Tuesday, June 19, 2007

Evidently the Right Stuff

Q: How is evidence introduced at trial?


A: In our ongoing, and ever interrupted, series on the criminal trial, we have gone through arrest, grand jury, indictment, voire dire, and even opening statements. The trial has begun, but now what?

Much can be said about the topic of evidence. There is direct evidence, circumstantial evidence, hearsay evidence (not all of which is forbidden at trial), character evidence, etc. But we are concerned with the question of precisely how that evidence makes it into the trial process.

To answer the question, we need to back up a step. Recall from our discussion of the aptly named, “pre-trial period” that one of the things done during that time was the exchange of motions. Typically, the aim of these motions is to permit or exclude various pieces of evidence. One of my favorite motions is called, the Motion in Limine (prounounced, “lieh-mn-ee”). Literally, that is a motion “at the outset.”

I will probably catch it from some of my colleagues of the Bar for being so mundane with this explanation, but a Motion in Limine is essentially a catch-all, last minute, just-before-the-gavel-slams motion that does not fit any other category of motions. You see, during the pre-trial period, there are dates certain by which parties are to make various types of motions. Attorneys can file “Motions to Suppress Evidence” in order to prevent evidence from gaining admission at trial. A “Motion to Compel” asks the court to….well, compel one party to give the other a particular piece of information or evidence.

But, Motions in Limine are typically made late in the game, just before trial starts, and have a number of issues that need to be addressed before a jury starts hearing things that might corrupt their unprejudiced minds. A Motion in Limine can be made to press or guard against the admission of a particular piece of evidence.

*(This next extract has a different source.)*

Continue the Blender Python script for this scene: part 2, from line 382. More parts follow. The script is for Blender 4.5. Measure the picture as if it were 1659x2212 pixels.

Once the Motions in Limine are decided, evidence comes in from two main sources: testimony and “stuff.” Testimonial evidence is exactly what it sounds like. Someone is sworn to tell the truth, the whole truth, and nothing but the truth and asked a series of questions designed to elicit the evidence that the questioner wants relayed to the jury.

The highly technical term of art, “stuff” I have made up to describe evidence in the form of documents, materials, physical objects (bullets, axes, clothing, etc.), or photographs. Unfortunately, “stuff” evidence is not typically self-authenticating. Thus, the use of testimonial evidence to authenticate (i.e., vouch that the thing is what it purports to be) the “stuff” must be used.

To explain how this is done would be to reveal one of the tricks of the trade we lawyers learn in law school. Since I do not want to take business away from our nation’s law schools, suffice to say, an attorney asks a variety of questions about the “stuff,” moves for its admission, and, if within the parameters of the super secret Rules of Evidence (which are available for your review at your local public law library), the court will admit the “stuff” into evidence.

Once the evidence is introduced, the jury can consider it – both during the trial, as well as when deliberating. That is all that they can consider. Now you can probably see why attorneys work so diligently to ensure that just the right “stuff” is presented to the jury.